BİR KORKAĞIN HİKAYESİ 

Recep Tayyip ERDOĞAN: “Onları kapımın önüne köpek olarak bağlamam” 

Ak Parti demek, Recep Tayyip Erdoğan, Bülent Arınç ve Abdullah Gül demekti. Abdüllatif Şener de dördüncü önemli kurucuydu.

Abdüllatif Şener, bu dörtlüden ilk ayrılan oldu. Sebebi de oldukça ilginçtir. 

2007 Cumhurbaşkanlığı seçiminden önce gerçek adı “Dindar Cumhurbaşkanı seçtirmeyeceğiz” olan Cumhuriyet mitingleri yapılmaya başlanmıştı. CHP’nin Ankara, İstanbul, İzmir gibi yerlerde düzenlediği yüzbinlerce kişinin katıldığı mitingler, o dönemin medyasından ve daha önemlisi askerlerden destek alıyordu. 

Ankara’da yapılan Cumhuriyet mitingine, dönemin Genelkurmay başkanının kışlalardan yüz binlerce askeri gönderdiği konuşuluyordu. “Atatürk’ün makamını gericilere kaptırmamak” adına yapılan bu Cumhuriyet mitingleri, halkı kaygılandıran boyuttaydı. Çünkü İslam’a bol bol hakaretler ediliyordu mitinglerde.

Genelkurmay Başkanı Yaşar Büyükanıt “Sözde değil özde cumhuriyetçi Cumhurbaşkanı” istedikleri beyanatını veriyor, o güne kadar uygulanmayan 367 milletvekili şartı Anayasa Mahkemesi tarafından getiriliyor, Erdoğan ve Gül aleyhinde yazılan, onların Yahudi olduklarını iddia eden kitaplar Abdullah Gül’ün samimi arkadaşı ve aynı zamanda Ak Parti milletvekili olan Faruk Bayrak’ın sahibi olduğu Alfa Dağıtım tarafından yüzbinlerce dağıtılıyordu. O kitaplar ve Çılgın Türkler kitabı, Ak Parti karşıtlığının sembolüydü. Yine Genelkurmay’ın Çılgın Türkler kitabından 300.000 adet satın aldığı söyleniyordu.
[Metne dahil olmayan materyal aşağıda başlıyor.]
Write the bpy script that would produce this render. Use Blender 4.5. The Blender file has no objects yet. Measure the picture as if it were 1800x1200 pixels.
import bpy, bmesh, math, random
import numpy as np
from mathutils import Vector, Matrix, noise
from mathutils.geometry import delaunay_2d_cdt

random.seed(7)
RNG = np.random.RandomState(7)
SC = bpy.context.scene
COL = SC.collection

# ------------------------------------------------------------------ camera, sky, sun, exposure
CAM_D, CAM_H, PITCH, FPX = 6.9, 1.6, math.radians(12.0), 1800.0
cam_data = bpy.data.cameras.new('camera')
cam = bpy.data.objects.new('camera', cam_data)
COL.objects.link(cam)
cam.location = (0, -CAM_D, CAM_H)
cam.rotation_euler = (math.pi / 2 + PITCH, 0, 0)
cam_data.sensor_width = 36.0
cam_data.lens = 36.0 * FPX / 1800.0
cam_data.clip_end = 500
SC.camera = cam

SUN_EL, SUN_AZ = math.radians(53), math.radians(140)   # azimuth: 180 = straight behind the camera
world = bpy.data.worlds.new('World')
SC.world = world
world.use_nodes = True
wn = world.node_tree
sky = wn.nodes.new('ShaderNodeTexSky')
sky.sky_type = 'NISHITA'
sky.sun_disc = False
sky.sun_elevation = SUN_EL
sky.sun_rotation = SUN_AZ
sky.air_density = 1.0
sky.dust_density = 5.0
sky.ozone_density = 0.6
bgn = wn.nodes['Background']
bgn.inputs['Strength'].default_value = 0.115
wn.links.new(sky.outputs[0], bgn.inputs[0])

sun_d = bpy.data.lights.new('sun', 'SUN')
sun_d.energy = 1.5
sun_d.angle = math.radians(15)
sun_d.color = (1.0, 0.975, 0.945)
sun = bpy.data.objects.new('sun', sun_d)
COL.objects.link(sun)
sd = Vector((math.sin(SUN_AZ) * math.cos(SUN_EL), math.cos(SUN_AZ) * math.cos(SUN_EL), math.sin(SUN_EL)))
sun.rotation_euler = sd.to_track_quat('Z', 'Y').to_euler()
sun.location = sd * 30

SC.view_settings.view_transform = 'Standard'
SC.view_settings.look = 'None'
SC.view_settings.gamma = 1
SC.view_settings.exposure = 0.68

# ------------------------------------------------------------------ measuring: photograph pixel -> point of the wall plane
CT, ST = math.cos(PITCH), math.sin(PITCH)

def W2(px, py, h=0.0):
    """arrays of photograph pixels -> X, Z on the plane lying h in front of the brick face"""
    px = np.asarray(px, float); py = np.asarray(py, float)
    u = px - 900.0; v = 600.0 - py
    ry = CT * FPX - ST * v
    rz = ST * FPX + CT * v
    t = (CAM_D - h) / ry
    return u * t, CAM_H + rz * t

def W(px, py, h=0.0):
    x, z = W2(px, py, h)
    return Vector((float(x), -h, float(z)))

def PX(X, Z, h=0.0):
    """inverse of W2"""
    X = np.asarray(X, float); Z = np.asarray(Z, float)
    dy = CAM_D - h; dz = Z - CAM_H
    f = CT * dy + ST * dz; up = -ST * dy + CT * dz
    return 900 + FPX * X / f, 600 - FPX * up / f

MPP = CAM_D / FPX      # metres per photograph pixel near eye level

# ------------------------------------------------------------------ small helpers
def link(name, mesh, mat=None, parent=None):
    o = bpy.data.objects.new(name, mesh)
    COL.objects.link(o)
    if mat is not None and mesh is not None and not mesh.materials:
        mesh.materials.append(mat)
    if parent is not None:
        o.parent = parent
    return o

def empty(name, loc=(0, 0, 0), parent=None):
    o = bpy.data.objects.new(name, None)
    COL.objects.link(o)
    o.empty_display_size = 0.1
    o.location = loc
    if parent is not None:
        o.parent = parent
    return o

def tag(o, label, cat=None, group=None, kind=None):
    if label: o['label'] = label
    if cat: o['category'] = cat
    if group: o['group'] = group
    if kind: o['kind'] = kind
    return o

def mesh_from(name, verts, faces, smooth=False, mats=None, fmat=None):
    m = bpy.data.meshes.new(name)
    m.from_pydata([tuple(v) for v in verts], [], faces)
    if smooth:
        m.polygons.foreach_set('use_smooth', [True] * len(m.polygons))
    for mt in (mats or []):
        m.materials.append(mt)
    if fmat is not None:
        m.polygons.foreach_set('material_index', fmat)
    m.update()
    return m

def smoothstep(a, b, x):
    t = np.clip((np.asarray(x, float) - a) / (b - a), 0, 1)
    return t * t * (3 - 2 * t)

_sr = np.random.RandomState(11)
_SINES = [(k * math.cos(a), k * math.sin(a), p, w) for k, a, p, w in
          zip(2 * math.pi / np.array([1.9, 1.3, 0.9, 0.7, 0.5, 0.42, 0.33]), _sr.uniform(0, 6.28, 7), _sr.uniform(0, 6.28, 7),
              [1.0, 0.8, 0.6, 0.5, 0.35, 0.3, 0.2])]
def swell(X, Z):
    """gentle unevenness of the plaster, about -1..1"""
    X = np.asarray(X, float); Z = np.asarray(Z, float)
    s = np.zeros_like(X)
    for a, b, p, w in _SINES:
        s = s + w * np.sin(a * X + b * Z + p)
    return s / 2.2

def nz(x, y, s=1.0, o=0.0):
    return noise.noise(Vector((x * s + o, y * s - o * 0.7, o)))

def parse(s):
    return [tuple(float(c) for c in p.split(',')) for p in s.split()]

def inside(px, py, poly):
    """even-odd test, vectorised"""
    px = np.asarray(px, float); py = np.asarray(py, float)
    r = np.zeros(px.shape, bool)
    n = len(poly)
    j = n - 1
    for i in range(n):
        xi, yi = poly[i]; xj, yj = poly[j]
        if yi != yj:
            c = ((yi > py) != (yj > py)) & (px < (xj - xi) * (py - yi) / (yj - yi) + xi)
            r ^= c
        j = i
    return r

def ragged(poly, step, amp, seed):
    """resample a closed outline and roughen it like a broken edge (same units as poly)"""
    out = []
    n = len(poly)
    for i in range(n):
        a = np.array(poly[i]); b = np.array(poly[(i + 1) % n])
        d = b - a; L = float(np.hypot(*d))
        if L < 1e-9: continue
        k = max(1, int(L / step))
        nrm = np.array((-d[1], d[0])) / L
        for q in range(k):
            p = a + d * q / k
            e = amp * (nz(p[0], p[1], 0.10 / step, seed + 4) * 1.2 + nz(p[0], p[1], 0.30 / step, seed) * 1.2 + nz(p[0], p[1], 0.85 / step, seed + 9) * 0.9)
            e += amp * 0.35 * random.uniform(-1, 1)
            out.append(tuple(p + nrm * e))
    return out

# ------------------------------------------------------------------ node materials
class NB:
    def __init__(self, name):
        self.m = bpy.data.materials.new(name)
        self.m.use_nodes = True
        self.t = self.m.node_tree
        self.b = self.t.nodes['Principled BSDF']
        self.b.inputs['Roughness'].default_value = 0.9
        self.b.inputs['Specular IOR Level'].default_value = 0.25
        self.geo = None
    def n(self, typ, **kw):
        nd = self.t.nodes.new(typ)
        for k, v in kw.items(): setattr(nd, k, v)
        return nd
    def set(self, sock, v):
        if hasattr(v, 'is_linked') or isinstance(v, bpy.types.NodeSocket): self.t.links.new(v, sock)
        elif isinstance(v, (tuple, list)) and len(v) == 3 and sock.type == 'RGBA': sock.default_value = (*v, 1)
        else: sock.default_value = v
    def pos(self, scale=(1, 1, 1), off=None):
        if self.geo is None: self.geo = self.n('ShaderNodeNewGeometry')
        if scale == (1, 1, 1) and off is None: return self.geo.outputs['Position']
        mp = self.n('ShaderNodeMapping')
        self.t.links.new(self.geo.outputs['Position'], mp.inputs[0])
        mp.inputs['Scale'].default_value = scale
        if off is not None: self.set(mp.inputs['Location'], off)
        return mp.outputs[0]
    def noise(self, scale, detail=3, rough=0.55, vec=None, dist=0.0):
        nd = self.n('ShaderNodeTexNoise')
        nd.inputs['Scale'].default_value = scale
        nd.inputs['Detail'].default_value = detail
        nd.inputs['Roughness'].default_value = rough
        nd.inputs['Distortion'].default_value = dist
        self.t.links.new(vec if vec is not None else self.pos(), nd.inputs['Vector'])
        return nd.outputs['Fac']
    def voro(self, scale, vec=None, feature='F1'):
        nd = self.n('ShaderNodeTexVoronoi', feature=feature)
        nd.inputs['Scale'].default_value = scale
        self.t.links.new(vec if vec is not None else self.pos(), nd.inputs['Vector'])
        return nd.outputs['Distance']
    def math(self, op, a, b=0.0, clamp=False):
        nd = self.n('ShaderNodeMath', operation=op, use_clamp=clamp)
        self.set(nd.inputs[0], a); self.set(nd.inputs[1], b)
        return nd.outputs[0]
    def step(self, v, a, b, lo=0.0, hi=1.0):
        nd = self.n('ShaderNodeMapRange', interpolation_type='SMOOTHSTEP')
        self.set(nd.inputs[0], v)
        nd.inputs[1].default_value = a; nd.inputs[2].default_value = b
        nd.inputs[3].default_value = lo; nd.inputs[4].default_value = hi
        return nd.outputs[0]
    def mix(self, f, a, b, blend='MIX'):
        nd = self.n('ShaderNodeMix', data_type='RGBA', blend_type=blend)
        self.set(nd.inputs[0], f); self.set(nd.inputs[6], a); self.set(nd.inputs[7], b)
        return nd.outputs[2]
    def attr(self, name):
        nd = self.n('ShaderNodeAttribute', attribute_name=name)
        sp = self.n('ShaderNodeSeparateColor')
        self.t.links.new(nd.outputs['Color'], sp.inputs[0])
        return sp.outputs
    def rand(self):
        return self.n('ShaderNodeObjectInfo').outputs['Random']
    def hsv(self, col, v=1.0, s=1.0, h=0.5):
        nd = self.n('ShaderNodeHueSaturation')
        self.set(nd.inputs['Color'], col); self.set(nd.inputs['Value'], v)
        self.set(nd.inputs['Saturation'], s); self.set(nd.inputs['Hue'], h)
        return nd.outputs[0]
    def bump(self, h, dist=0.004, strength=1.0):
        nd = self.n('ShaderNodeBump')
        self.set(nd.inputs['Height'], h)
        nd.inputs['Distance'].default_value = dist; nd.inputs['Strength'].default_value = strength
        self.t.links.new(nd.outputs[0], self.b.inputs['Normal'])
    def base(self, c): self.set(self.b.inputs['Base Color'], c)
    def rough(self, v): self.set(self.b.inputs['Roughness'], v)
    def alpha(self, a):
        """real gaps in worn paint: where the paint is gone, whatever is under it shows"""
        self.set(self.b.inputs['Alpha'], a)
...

367 şartı Anayasa Mahkemesinden çıktı günlerde Genelkurmay Başkanı Yaşar Büyükanıt, 27 Nisan muhtırası verdi. Ardından da Ak Parti’ye kapatılma davası açıldı. Büyükanıt’ın darbe yapacağı, partinin kesinlikle kapatılacağı, parti mensuplarının geçmişte DP gibi yargılanacağı, Başbakan’ın ve bakanların da Adnan Menderes gibi idam edileceği söylentileri her yerde konuşulmaya başlandı.

Asker yargı ve medya yine eleleydi ve yeni bir darbe havası yayılıyordu. Bu sefer yapılacak darbe 28 Şubat gibi de olmayacak, 27 Mayıs darbesi gibi bütün şiddetiyle gelecek iddiaları bazı yazarlar tarafından da ifade ediliyordu.

Abdüllatif Şener işte bundan korktu ve yeni seçimde aday olmadı, daha sonra da istifa etti. Onun gerçekte ayrılmasının sebebi budur.

Ancak Şener’in korkarak aday olmadığı seçimde Ak Parti eskisinden de fazla oy aldı, kapatma davasından kıl payı kurtuldu ve Erdoğan’ın “Değerli kardeşim” dediği Abdullah Gül Cumhurbaşkanı seçildi. 

Abdüllatif Şener elbette siyaseti bırakmamıştı, ancak zor zamanda bıraktığı Ak Parti’ye dönecek yüzü yoktu. Zaten Recep Tayyip Erdoğan da zor zamanlarında gemiyi terk eden Abdüllatif Şener’e, daha önce Ali Müfit Gürtuna ve Sadettin Tantan’a yaptığı gibi kapıları kapatmış, “Onları kapımın önüne köpek olarak bağlamam” demişti.

Abdüllatif Şener daha sonra kendisi halktan hiç ilgi görmeyen bir parti kurdu, şimdi ise Ak Parti düşmanı bir CHP milletvekili.

”İnsan sürgünden de, zindandan da, ölümden de korkmamalıdır, sadece korkak olmaktan korkmalıdır.”